_Prompt_.
Look below for the line containing "(600, 48, 4.0, 'low" and the line containing "for k, (u, d, h, w, lb)"; repeat exactly those two lines and all lines between them, and nothing else.

_Available records_.
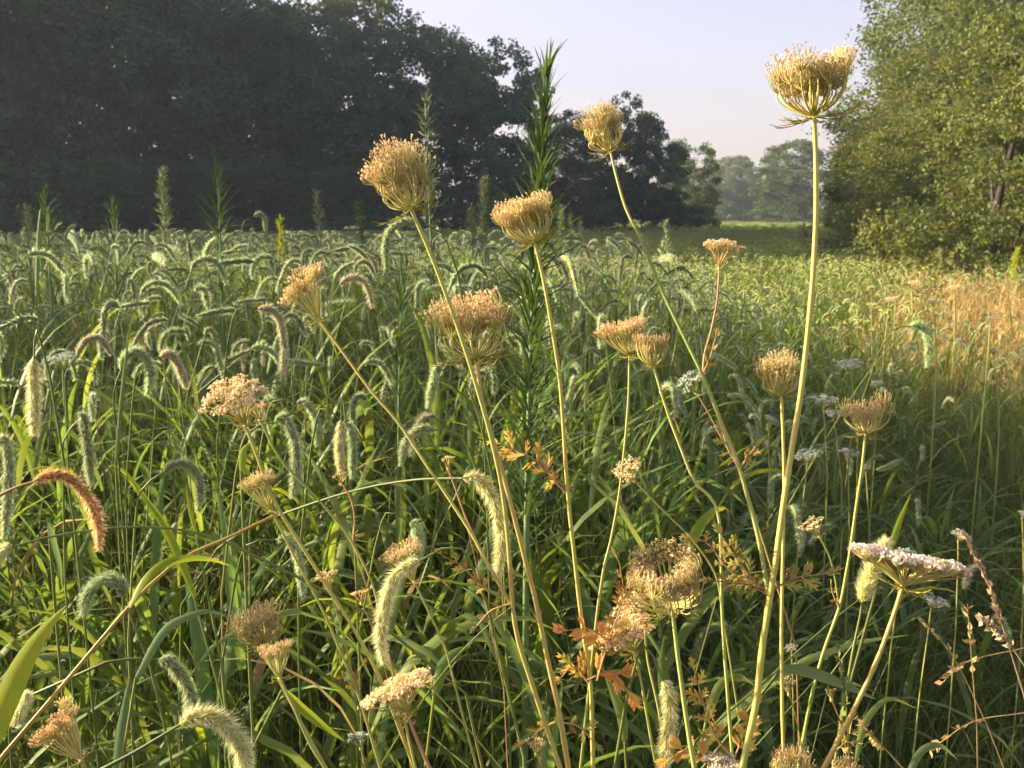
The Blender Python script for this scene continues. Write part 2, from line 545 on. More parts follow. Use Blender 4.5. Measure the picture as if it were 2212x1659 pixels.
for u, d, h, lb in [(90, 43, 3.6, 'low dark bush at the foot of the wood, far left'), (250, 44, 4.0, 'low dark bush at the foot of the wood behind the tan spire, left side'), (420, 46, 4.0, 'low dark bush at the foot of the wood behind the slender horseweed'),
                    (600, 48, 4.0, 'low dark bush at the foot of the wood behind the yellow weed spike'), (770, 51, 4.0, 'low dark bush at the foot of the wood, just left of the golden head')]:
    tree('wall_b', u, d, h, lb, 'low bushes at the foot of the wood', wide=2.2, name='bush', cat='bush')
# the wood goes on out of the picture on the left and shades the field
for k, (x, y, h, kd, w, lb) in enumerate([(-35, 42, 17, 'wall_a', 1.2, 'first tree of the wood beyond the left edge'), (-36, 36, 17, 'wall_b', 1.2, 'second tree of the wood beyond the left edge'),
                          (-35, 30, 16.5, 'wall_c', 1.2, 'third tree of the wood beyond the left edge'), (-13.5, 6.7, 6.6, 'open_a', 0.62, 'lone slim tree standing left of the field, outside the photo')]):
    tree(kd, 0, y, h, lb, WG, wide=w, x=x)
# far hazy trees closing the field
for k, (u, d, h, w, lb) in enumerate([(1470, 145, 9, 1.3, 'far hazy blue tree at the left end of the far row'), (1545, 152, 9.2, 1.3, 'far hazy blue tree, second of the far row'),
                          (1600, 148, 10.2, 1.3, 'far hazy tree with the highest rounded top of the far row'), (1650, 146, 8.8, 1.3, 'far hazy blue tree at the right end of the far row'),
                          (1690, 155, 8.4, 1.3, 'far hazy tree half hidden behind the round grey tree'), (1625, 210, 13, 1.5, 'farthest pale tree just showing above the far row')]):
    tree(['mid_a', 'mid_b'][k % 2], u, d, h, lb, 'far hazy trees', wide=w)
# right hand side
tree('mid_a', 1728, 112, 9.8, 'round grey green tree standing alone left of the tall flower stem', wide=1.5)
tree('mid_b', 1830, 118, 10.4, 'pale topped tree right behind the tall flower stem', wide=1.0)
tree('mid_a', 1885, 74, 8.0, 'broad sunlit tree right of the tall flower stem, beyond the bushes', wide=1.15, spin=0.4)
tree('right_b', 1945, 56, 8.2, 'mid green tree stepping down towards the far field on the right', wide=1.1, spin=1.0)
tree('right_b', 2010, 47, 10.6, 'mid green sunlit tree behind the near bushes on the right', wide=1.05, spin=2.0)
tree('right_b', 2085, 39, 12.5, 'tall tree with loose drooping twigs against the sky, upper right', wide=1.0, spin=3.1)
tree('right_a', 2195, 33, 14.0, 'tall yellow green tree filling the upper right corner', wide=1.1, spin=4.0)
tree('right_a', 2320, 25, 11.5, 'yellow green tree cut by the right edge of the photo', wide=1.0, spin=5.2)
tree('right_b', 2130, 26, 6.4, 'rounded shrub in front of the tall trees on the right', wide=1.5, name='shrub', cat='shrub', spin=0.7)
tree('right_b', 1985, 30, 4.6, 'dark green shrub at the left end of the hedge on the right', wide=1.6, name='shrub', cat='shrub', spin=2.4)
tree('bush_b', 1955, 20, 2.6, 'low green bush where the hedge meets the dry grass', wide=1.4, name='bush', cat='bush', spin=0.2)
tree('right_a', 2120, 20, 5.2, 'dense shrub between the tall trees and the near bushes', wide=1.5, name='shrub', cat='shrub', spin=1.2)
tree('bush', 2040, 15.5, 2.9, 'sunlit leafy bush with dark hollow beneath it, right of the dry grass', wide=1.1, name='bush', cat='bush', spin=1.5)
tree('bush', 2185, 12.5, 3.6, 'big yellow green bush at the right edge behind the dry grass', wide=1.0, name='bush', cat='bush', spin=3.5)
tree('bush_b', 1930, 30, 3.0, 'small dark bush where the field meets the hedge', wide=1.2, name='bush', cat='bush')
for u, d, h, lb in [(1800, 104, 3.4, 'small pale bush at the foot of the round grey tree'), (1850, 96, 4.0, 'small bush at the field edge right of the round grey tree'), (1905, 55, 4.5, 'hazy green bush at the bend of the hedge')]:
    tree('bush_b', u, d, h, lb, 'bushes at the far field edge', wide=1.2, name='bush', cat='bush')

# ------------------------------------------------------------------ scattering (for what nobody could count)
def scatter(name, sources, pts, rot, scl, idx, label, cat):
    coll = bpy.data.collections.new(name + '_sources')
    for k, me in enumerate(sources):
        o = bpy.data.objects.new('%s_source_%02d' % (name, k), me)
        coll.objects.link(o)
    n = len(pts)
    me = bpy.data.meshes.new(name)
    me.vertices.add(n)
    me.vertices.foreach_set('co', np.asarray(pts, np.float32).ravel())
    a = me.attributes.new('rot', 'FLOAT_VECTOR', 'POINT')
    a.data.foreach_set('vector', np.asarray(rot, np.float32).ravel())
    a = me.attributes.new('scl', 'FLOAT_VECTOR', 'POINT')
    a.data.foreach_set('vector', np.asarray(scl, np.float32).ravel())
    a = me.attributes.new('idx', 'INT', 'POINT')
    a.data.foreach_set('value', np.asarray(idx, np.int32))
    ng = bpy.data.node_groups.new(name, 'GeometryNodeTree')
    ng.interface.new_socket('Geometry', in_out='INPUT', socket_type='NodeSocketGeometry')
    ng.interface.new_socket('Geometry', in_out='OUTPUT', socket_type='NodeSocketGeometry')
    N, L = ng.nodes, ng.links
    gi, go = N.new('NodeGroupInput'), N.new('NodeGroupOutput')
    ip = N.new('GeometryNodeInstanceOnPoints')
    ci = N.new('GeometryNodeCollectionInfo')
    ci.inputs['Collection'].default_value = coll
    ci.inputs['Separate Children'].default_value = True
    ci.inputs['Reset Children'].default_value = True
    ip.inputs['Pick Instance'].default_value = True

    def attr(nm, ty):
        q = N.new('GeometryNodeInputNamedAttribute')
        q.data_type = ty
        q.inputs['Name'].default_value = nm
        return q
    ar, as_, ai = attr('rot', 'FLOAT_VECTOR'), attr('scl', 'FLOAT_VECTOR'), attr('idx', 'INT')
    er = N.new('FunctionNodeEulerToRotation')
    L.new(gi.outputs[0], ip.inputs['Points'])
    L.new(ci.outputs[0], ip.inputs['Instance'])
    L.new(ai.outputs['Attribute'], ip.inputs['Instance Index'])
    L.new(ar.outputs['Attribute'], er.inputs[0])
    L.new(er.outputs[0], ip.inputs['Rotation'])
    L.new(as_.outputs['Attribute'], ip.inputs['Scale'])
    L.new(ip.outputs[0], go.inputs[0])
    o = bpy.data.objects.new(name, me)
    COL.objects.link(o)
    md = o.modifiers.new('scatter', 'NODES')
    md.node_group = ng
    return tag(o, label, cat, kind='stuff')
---
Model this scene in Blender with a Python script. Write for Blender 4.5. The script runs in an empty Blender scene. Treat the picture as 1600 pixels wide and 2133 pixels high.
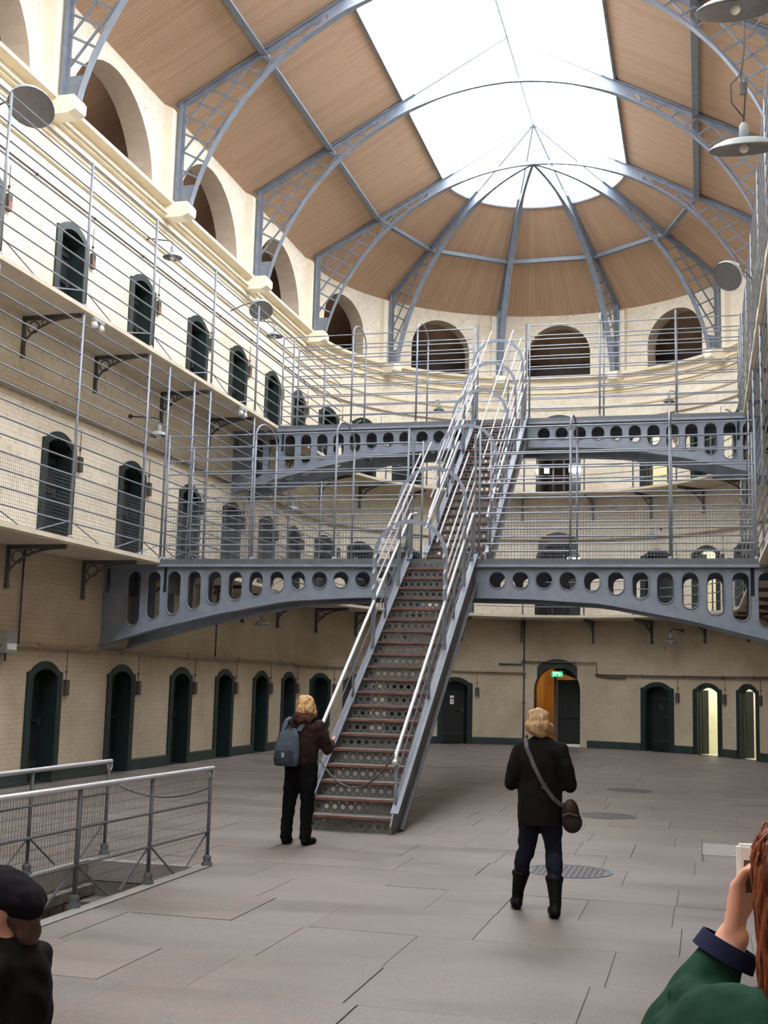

_Exercise result_.
                    (600, 48, 4.0, 'low dark bush at the foot of the wood behind the yellow weed spike'), (770, 51, 4.0, 'low dark bush at the foot of the wood, just left of the golden head')]:
    tree('wall_b', u, d, h, lb, 'low bushes at the foot of the wood', wide=2.2, name='bush', cat='bush')
# the wood goes on out of the picture on the left and shades the field
for k, (x, y, h, kd, w, lb) in enumerate([(-35, 42, 17, 'wall_a', 1.2, 'first tree of the wood beyond the left edge'), (-36, 36, 17, 'wall_b', 1.2, 'second tree of the wood beyond the left edge'),
                          (-35, 30, 16.5, 'wall_c', 1.2, 'third tree of the wood beyond the left edge'), (-13.5, 6.7, 6.6, 'open_a', 0.62, 'lone slim tree standing left of the field, outside the photo')]):
    tree(kd, 0, y, h, lb, WG, wide=w, x=x)
# far hazy trees closing the field
for k, (u, d, h, w, lb) in enumerate([(1470, 145, 9, 1.3, 'far hazy blue tree at the left end of the far row'), (1545, 152, 9.2, 1.3, 'far hazy blue tree, second of the far row'),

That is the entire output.